A major new exhibition has opened at Milton Keynes Gallery dedicated to the rarely seen colour photographs by pioneering 20th-century French photographer and painter Jacques Henri Lartigue.
The exhibition opened earlier this week and will run through to 4 October, with the exhibition showcasing the works of a figure who was at the centre of France’s golden era of creativity, moving within a social circle that included cultural icons such as Jean Cocteau, Grace Kelly and Pablo Picasso.
Jacques Henri Lartigue (1894–1986) is best known for his black-and-white photographs capturing the elegance and joie de vivre of high society and modern life, particularly during the early 20th-century Parisian Belle Époque, although he did not receive widespread critical acclaim until later in life.
Lartigue also became known for his interest in documenting the speed and movement of new innovations such as motor racing and aviation, and photographs of life on the French Riviera. He is regarded as a pioneer of the ‘spontaneous’ snapshot – a departure from the formal portraits that were typical of the time – which would later become known as street photography and popularised by Instagram.
Lartigue began experimenting with early colour photography as a teenager, at a time when the process was still technically demanding and rarely used. His colour photographs from this period show intimate portraits of his family, friends and everyday life. However, the long exposure times and cumbersome equipment led him to focus on painting throughout the 1930s, until the use of modern colour photography became more widespread in the 1950s.
Jacques Henri Lartigue: Life in Colour will explore Lartigue’s lifelong experimentation with colour. The exhibition will feature over 150 works, focusing on his lesser-known colour photographs.
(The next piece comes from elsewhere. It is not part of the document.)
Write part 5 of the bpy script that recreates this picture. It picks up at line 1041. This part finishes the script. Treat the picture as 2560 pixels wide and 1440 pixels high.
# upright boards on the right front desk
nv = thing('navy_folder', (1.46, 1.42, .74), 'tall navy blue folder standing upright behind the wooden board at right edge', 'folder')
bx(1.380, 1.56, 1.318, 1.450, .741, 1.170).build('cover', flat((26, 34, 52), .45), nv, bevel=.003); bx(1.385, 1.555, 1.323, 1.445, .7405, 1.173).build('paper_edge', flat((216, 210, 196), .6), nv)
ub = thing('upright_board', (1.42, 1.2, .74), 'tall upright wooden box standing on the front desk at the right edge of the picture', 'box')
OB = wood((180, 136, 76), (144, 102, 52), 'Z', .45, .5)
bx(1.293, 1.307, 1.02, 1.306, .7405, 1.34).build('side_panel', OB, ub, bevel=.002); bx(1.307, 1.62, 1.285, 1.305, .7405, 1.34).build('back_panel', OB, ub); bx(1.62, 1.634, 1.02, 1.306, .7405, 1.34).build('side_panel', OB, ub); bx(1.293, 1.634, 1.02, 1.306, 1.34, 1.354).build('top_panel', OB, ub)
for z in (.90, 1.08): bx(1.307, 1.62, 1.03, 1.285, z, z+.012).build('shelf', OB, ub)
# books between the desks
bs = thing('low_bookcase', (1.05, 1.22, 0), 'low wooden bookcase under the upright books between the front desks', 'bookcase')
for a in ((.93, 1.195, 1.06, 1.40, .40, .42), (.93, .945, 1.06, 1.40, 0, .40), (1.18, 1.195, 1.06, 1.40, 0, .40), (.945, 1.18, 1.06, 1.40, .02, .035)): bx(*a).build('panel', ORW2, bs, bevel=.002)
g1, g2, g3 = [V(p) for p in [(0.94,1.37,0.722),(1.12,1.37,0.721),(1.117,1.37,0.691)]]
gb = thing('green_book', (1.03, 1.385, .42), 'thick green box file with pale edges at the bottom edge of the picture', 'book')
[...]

It will also include his early experimental stereoscopic images, which produce three-dimensional effects, as well as vintage prints, unique works on paper and archival documents.
The exhibition will showcase the breadth of Lartigue’s career, from drawings he made as a child in the 1900s to his work in the fashion world of the 1960s, and his abstract floral photographs of the 1970s. Until recently, the majority of Lartigue’s colour photographs had never been seen, despite representing a third of the 120,000 images in his archive, the Donation JH Lartigue.
Jacques Henri Lartigue: Life in Colour is organised in collaboration with the Association des Amis de Jacques Henri Lartigue, Ministère de la Culture, France and diChroma Photography.